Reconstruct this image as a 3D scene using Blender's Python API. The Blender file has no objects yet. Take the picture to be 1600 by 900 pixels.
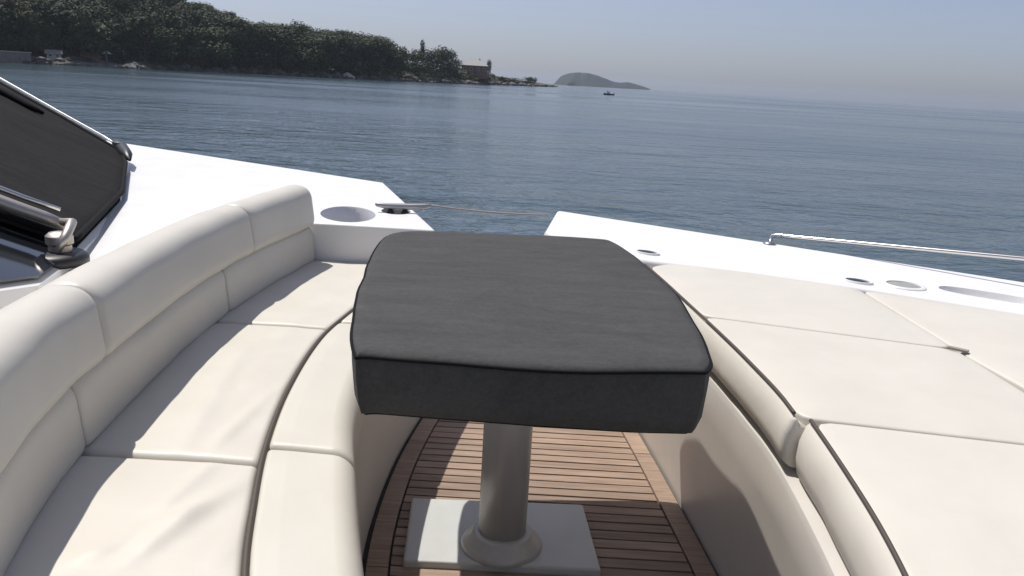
import bpy, bmesh, math, random
from mathutils import Vector, Matrix, noise
random.seed(7)
S = bpy.context.scene
COL = S.collection
rad = math.radians

# ------------------------------------------------------------------ camera
PITCH, ROLL, EYE = rad(14.42), rad(3.3), 1.25
cp, sp = math.cos(PITCH), math.sin(PITCH)
FW = Vector((0, cp, -sp)); R0 = Vector((1, 0, 0)); U0 = Vector((0, sp, cp))
CR = math.cos(ROLL)*R0 + math.sin(ROLL)*U0
CU = -math.sin(ROLL)*R0 + math.cos(ROLL)*U0
cam = bpy.data.cameras.new('camera')
cam.sensor_width = 36.0
cam.lens = 1256.0/1600.0*36.0
cam.clip_start = 0.02
cam.clip_end = 40000
camo = bpy.data.objects.new('camera', cam)
COL.objects.link(camo)
m = Matrix((CR, CU, -FW)).transposed().to_4x4()
m.translation = Vector((0, 0, EYE))
camo.matrix_world = m
S.camera = camo

# ------------------------------------------------------------------ light
SUN_EL = rad(62.0)
SUN_AZ = math.atan2(-0.40, 0.33)          # from +Y towards +X
world = bpy.data.worlds.new('World'); S.world = world
world.use_nodes = True
wn = world.node_tree.nodes; wl = world.node_tree.links
sky = wn.new('ShaderNodeTexSky'); sky.sky_type = 'NISHITA'; sky.sun_disc = False
sky.sun_elevation = SUN_EL; sky.sun_rotation = SUN_AZ
sky.air_density = .9; sky.dust_density = 1.0; sky.ozone_density = 4.0; sky.altitude = 0
bg = wn['Background']; bg.inputs['Strength'].default_value = 0.094
tint = wn.new('ShaderNodeMix'); tint.data_type = 'RGBA'; tint.blend_type = 'MULTIPLY'
tint.inputs[0].default_value = 1.0; tint.inputs[7].default_value = (.98, .975, 1.10, 1)   # white balance of the hazy sky
hsv = wn.new('ShaderNodeHueSaturation'); hsv.inputs['Saturation'].default_value = .62   # milky summer haze
wl.new(sky.outputs[0], hsv.inputs['Color']); wl.new(hsv.outputs[0], tint.inputs[6]); wl.new(tint.outputs[2], bg.inputs['Color'])
sun = bpy.data.lights.new('sun', 'SUN'); sun.energy = 4.3; sun.angle = rad(0.53)
sun.color = (1.0, 0.955, 0.89)
suno = bpy.data.objects.new('sun', sun); COL.objects.link(suno)
sd = Vector((math.sin(SUN_AZ)*math.cos(SUN_EL), math.cos(SUN_AZ)*math.cos(SUN_EL), math.sin(SUN_EL)))
suno.rotation_euler = sd.to_track_quat('Z', 'Y').to_euler()
suno.location = (-3, 4, 7)
S.view_settings.view_transform = 'Standard'; S.view_settings.look = 'None'
S.view_settings.exposure = 0.0; S.view_settings.gamma = 1.0
S.view_settings.use_curve_mapping = False
S.cycles.volume_bounces = 1
S.cycles.max_bounces = 8; S.cycles.diffuse_bounces = 3

# ------------------------------------------------------------------ measuring helper: where a sight line meets a level
def ray(px, py): return FW*1256.0 + CR*(px-800) - CU*(py-450)
def at_z(px, py, z):
    d = ray(px, py); t = (z-EYE)/d.z
    return Vector((0, 0, EYE)) + d*t
def at_y(px, py, y):
    d = ray(px, py); return Vector((0, 0, EYE)) + d*(y/d.y)
def at_plane(px, py, p0, n):
    d = ray(px, py); o = Vector((0, 0, EYE))
    return o + d*((p0-o).dot(n)/d.dot(n))
def interp(tab, x):
    if x <= tab[0][0]:
        a, b = tab[0], tab[1]
    elif x >= tab[-1][0]:
        a, b = tab[-2], tab[-1]
    else:
        for a, b in zip(tab, tab[1:]):
            if a[0] <= x <= b[0]: break
    t = (x-a[0])/(b[0]-a[0])
    return a[1]+(b[1]-a[1])*t
def smooth_tab(tab, n=60):
    """Catmull-Rom resampling of a table of (x, y)."""
    xs = [tab[0][0]+(tab[-1][0]-tab[0][0])*i/n for i in range(n+1)]
    out = []
    for x in xs:
        k = 0
        while k < len(tab)-2 and x > tab[k+1][0]: k += 1
        p1, p2 = tab[k], tab[k+1]
        p0 = tab[k-1] if k else p1
        p3 = tab[k+2] if k+2 < len(tab) else p2
        h = p2[0]-p1[0]; t = (x-p1[0])/h
        m1 = (p2[1]-p0[1])/(p2[0]-p0[0])*h
        m2 = (p3[1]-p1[1])/(p3[0]-p1[0])*h
        y = (2*t**3-3*t*t+1)*p1[1]+(t**3-2*t*t+t)*m1+(-2*t**3+3*t*t)*p2[1]+(t**3-t*t)*m2
        out.append((x, y))
    return out
def smoothstep(a, b, x):
    t = min(1, max(0, (x-a)/(b-a))); return t*t*(3-2*t)

# ------------------------------------------------------------------ materials
def mat(name, col, rough=0.5, **kw):
    M = bpy.data.materials.new(name); M.use_nodes = True
    nt = M.node_tree; b = nt.nodes['Principled BSDF']
    b.inputs['Base Color'].default_value = (*col, 1)
    b.inputs['Roughness'].default_value = rough
    for k, v in kw.items(): b.inputs[k.replace('_', ' ')].default_value = v
    return M
def N(M, t, **kw):
    n = M.node_tree.nodes.new(t)
    for k, v in kw.items(): setattr(n, k, v)
    return n
def L(M, a, b): M.node_tree.links.new(a, b)
def P(M): return M.node_tree.nodes['Principled BSDF']
def coords(M, scale=(1, 1, 1), space='Object', rot=(0, 0, 0)):
    tc = N(M, 'ShaderNodeTexCoord'); mp = N(M, 'ShaderNodeMapping')
    mp.inputs['Scale'].default_value = scale; mp.inputs['Rotation'].default_value = rot
    L(M, tc.outputs[space], mp.inputs['Vector']); return mp.outputs[0]
def tex(M, scale, detail=4, rough=0.5, vec=None, dist=0.0):
    n = N(M, 'ShaderNodeTexNoise')
    n.inputs['Scale'].default_value = scale; n.inputs['Detail'].default_value = detail
    n.inputs['Roughness'].default_value = rough; n.inputs['Distortion'].default_value = dist
    if vec is not None: L(M, vec, n.inputs['Vector'])
    return n.outputs['Fac']
def ramp(M, fac, stops):
    r = N(M, 'ShaderNodeValToRGB'); e = r.color_ramp.elements
    while len(e) < len(stops): e.new(0.5)
    for k, (p, c) in enumerate(stops): e[k].position = p; e[k].color = (*c, 1)
    L(M, fac, r.inputs['Fac']); return r.outputs['Color']
def bump(M, h, strength, dist, prev=None):
    b = N(M, 'ShaderNodeBump'); b.inputs['Strength'].default_value = strength
    b.inputs['Distance'].default_value = dist
    L(M, h, b.inputs['Height'])
    if prev is not None: L(M, prev, b.inputs['Normal'])
    return b.outputs[0]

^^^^

_SHORT EXERCISE_.
Only the lines from the top of the data through the line with "rad = math.radians" should be quoted, exactly and with both ends kept; skip the pictures.

_FINAL RESULT_.
Reconstruct this image as a 3D scene using Blender's Python API. The Blender file has no objects yet. Take the picture to be 1600 by 900 pixels.
import bpy, bmesh, math, random
from mathutils import Vector, Matrix, noise
random.seed(7)
S = bpy.context.scene
COL = S.collection
rad = math.radians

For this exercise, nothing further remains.